Circular references are not always harmful - there are some use cases where they can be quite useful. Doubly-linked lists, graph models, and computer language grammars come to mind. However, as a general practice, there are several reasons why you may want to avoid circular references between objects.
Data and graph consistency. Updating objects with circular references can create challenges in ensuring that at all points in time the relationships between objects are valid. This type of problem often arises in object-relational modeling implementations, where it's not uncommon to find bidirectional, circular references between entities.
Ensuring atomic operations. Ensuring that changes to both objects in a circular reference are atomic can become complicated - particularly when multithreading is involved. Ensuring consistency of an object graph that is accessible from multiple threads requires special synchronization structures and locking operations to ensure that no thread sees an incomplete set of changes.

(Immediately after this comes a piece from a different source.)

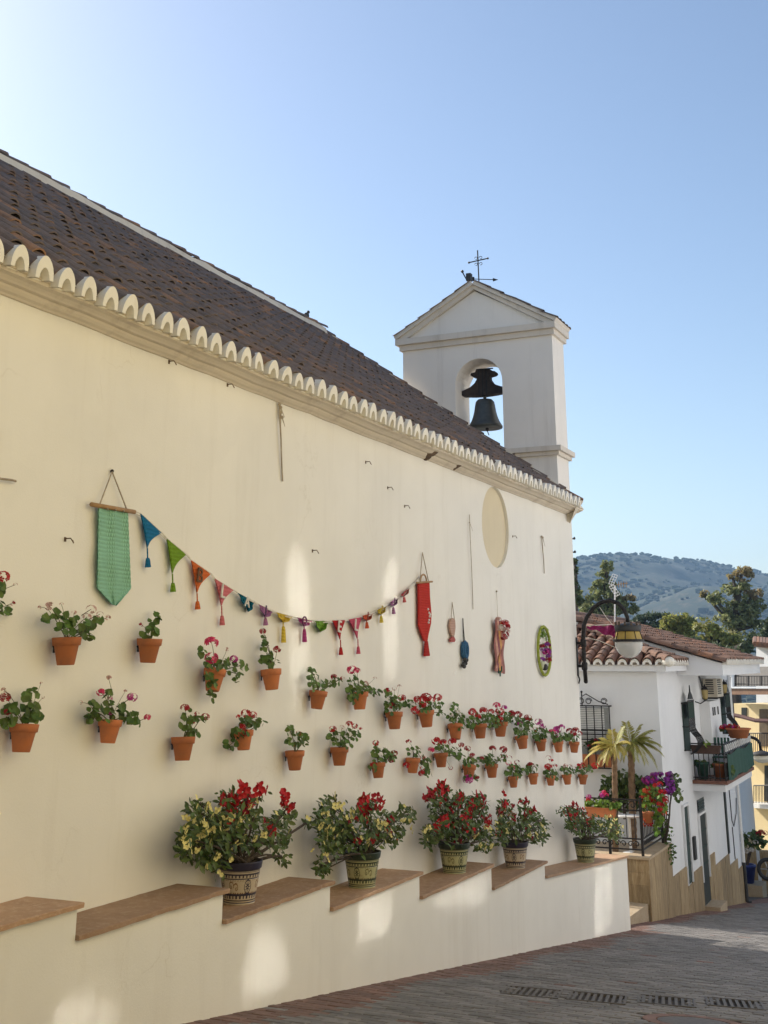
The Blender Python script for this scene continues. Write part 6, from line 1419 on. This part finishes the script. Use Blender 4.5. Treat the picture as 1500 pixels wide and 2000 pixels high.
for dy in (0, -1.15):
    q = MB(); q.tube([(wc.x + .0 + rr*math.cos(t), wc.y + dy + .35*0 + rr*0, wc.z + rr*math.sin(t)) for t in np.linspace(0, 2*PI, 25)] if False else [(wc.x, wc.y + dy + rr*math.cos(t), wc.z + rr*math.sin(t)) for t in np.linspace(0, 2*PI, 25)], .055, 8, False); w_ = part(q, 'wheel', m_dark, mo, True)
    q = MB()
    for k in range(5): a = 2*PI*k/5; q.tube([(wc.x, wc.y+dy, wc.z), (wc.x, wc.y+dy+.22*math.cos(a), wc.z+.22*math.sin(a))], .018, 5)
    part(q, 'rim', M('alloy', (.55, .55, .55), None, .35, 9, metal=.8) if 'alloy' not in bpy.data.materials else bpy.data.materials['alloy'], w_)
q = MB(); q.prism([(wc.x-.12, wc.y-.25, wc.z+.1), (wc.x-.12, wc.y-1.3, wc.z+.15), (wc.x-.12, wc.y-1.35, wc.z+.45), (wc.x-.12, wc.y-.75, wc.z+.42), (wc.x-.12, wc.y-.5, wc.z+.2), (wc.x-.12, wc.y-.3, wc.z+.6), (wc.x-.12, wc.y-.15, wc.z+.55)], (.24, 0, 0)); part(q, 'body', m_dark, mo)
q = MB(); q.tube([(wc.x, wc.y, wc.z), (wc.x, wc.y-.22, wc.z+.7)], .03, 6); q.tube([(wc.x-.28, wc.y-.24, wc.z+.72), (wc.x+.28, wc.y-.24, wc.z+.72)], .018, 6); part(q, 'handlebar', m_dark, mo)
q = MB(); q.box(wc.x-.13, wc.x+.13, wc.y-1.3, wc.y-.72, wc.z+.455, wc.z+.53); part(q, 'seat', m_dark, mo)

# ------------------------------------------------------------------ trees beyond
m_euc = M('eucalyptus_leaf', (.30, .31, .13), (.22, .24, .10), .6, .5, island=.45, hue=.02, trans=.4)
m_eucr = M('reddish_leaf', (.36, .27, .14), (.28, .24, .11), .6, .5, island=.35, hue=.02, trans=.4)
m_ygr = M('yellow_green_leaf', (.34, .33, .09), (.25, .26, .07), .6, .4, island=.45, hue=.02, trans=.4)
m_dkg = M('dark_grove_leaf', (.12, .15, .07), (.085, .11, .05), .6, .4, island=.45, hue=.02, trans=.3)
def tree(name, label, X, bx_, clumps, mat, size, dens, trunk_r, group, mats=None):
    b = S(bx_, 1300, X); b.z = terr(b.x, b.y) - .3
    e = empty(name, label, 'tree', b, group); crowns = {}
    q = MB(); cen = [S(c[0], c[1], X) for c in clumps]; fork = S(bx_, max(c[1] for c in clumps), X)
    q.tube([b, b.lerp(fork, .5) + Vector((0, .2, 0)), fork], trunk_r, 8, True, trunk_r*.7)
    for c in cen: stem(q, fork, c, trunk_r*.38, .10, 6)
    part(q, 'trunk', m_bark, e, fix=False)
    for ci, c in enumerate(clumps):
        s_ = pxm(cen[ci]); rx, ry = c[2]/s_, c[3]/s_; mb = crowns.setdefault(c[4] if len(c) > 4 else mat.name, MB())
        sub = [(random.gauss(0, .5), random.gauss(0, .5), random.gauss(0, .5)) for _ in range(max(7, int(rx*ry*14)))]
        n = int(dens*rx*ry/(size*size)*38)
        for _ in range(n):
            sc_ = random.choice(sub); g_ = .26
            d = Vector((sc_[0] + random.gauss(0, g_), sc_[1] + random.gauss(0, g_), sc_[2] + random.gauss(0, g_*.8)))
            if d.length > 1.15: continue
            leaf_mesh(mb, cen[ci] + Vector((d.x*rx, d.y*rx, d.z*ry)), (random.gauss(0, 1), random.gauss(0, 1), random.gauss(.3, 1)), size*random.uniform(.6, 1.2), 'diamond')
    for nm, mb in crowns.items(): part(mb, 'crown', bpy.data.materials[nm], e, kind='stuff', fix=False)
TG = 'trees beyond the white house'
rd = 'reddish_leaf'
tree('eucalyptus_tree', 'tall loose eucalyptus with reddish tips at the right behind the roof', 55, 1432, [(1448, 1122, 22, 15, rd), (1432, 1128, 12, 10, rd), (1392, 1166, 20, 11), (1376, 1160, 10, 7, rd), (1440, 1152, 26, 18), (1472, 1158, 16, 14, rd), (1484, 1180, 12, 12), (1420, 1182, 28, 14), (1455, 1180, 24, 16), (1462, 1206, 26, 20), (1420, 1212, 28, 16), (1440, 1232, 34, 18), (1478, 1222, 14, 14)], m_euc, .15, .75, .35, TG)
tree('eucalyptus_tree', 'grey green loose tree rising behind the lamp and antenna', 50, 1190, [(1182, 1108, 14, 16), (1178, 1135, 20, 16), (1168, 1160, 22, 18), (1200, 1158, 20, 18), (1160, 1185, 26, 20), (1210, 1182, 24, 16), (1190, 1200, 30, 18), (1228, 1165, 14, 9, rd), (1235, 1190, 14, 12), (1140, 1180, 18, 24), (1150, 1205, 24, 14)], m_euc, .15, .8, .3, TG)
tree('round_tree', 'rounded yellow green tree left of the tall eucalyptus', 46, 1318, [(1320, 1212, 26, 16), (1305, 1228, 22, 16), (1340, 1212, 20, 16), (1325, 1238, 30, 16), (1345, 1235, 22, 16), (1300, 1240, 18, 10)], m_ygr, .15, 1.0, .25, TG)
tree('round_tree', 'yellow green tree at the foot of the tall eucalyptus', 44, 1392, [(1378, 1222, 24, 14), (1395, 1240, 26, 16), (1372, 1244, 24, 14), (1415, 1248, 24, 16), (1400, 1262, 34, 14), (1440, 1260, 26, 16)], m_ygr, .15, 1.0, .25, TG)
tree('dark_tree', 'dark green bush filling the gap below the eucalyptus by the roof end', 42, 1420, [(1440, 1272, 26, 12), (1410, 1272, 24, 10), (1460, 1262, 14, 16), (1385, 1262, 20, 10), (1350, 1252, 26, 10), (1470, 1250, 10, 14)], m_dkg, .15, 1.0, .25, TG)
tree('dark_tree', 'dark olive tree at the right edge above the far white house', 52, 1495, [(1495, 1232, 14, 18), (1488, 1248, 14, 12), (1510, 1225, 16, 18)], m_dkg, .15, .9, .25, TG)
tree('dark_tree', 'low dark grove behind the lamp between the two tall trees', 70, 1262, [(1258, 1206, 18, 10), (1280, 1204, 16, 9), (1245, 1216, 14, 10), (1298, 1206, 14, 9), (1270, 1222, 34, 10), (1238, 1228, 14, 10)], m_dkg, .17, 1.1, .25, TG)
tree('dark_tree', 'narrow dark leafy branch showing at the church corner', 25, 1124, [(1122, 1098, 5, 9), (1124, 1114, 5, 9), (1121, 1132, 5, 12), (1126, 1150, 6, 14), (1128, 1175, 8, 14)], m_dkg, .10, 1.0, .15, TG)

# ------------------------------------------------------------------ air between here and the hill
hz = MB(); hz.box(-75, 1765, -715, 1215, -36, 150)
hm = bpy.data.materials.new('air'); hm.use_nodes = True; ht = hm.node_tree; ht.nodes.remove(ht.nodes['Principled BSDF'])
pvv = ht.nodes.new('ShaderNodeVolumePrincipled'); pvv.inputs['Color'].default_value = (.44, .68, 1, 1); pvv.inputs['Density'].default_value = .00029; pvv.inputs['Anisotropy'].default_value = .2
ht.links.new(pvv.outputs[0], ht.nodes['Material Output'].inputs['Volume'])
o_ = part(hz, 'haze', hm, None); o_['kind'] = 'stuff'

Physical separation challenges. If two different classes A and B reference each other in a circular fashion, it can become challenging to separate these classes into independent assemblies. It's certainly possible to create a third assembly with interfaces IA and IB that A and B implement; allowing each to reference the other through those interfaces. It's also possible to use weakly typed references (e.g. object) as a way to break the circular dependency, but then access to the method and properties of such an object couldn't be easily accessed - which can defeat the purpose of having a reference.
Enforcing immutable circular references. Languages like C# and VB provide keywords to allow references within an object to be immutable (readonly). Immutable references allow a program to ensure that a reference refers to the same object for the lifetime of the object. Unfortunately, it's not easy to use the compiler-enforced immutability mechanism to ensure that circular references cannot be changes. It can only be done if one object instantiates the other (see C# example below).
class A
{
private readonly B m_B;
public A( B other ) { m_B = other; }
}
class B
{
private readonly A m_A;
public A() { m_A = new A( this ); }
}
Program readibility and maintainability. Circular references are inherently fragile and easy to break. This stems partly from the fact that reading and understanding code that includes circular references is harder than code that avoids them. Ensuring that your code is easy to understand and maintain helps to avoid bugs and allows changes to be made more easily and safely. Objects with circular references are more difficult to unit test because they cannot be tested in isolation from one another.
Object lifetime management. While .NET's garbage collector is capable of identifying and dealing with circular references (and correctly disposing such objects), not all languages/environments can. In environments that use reference counting for their garbage collection scheme (e.g. VB6, Objective-C, some C++ libraries) it is possible for circular references to result in memory leaks. Since each object holds on to the other, their reference counts will never reach zero, and hence will never become candidates for collection and cleanup.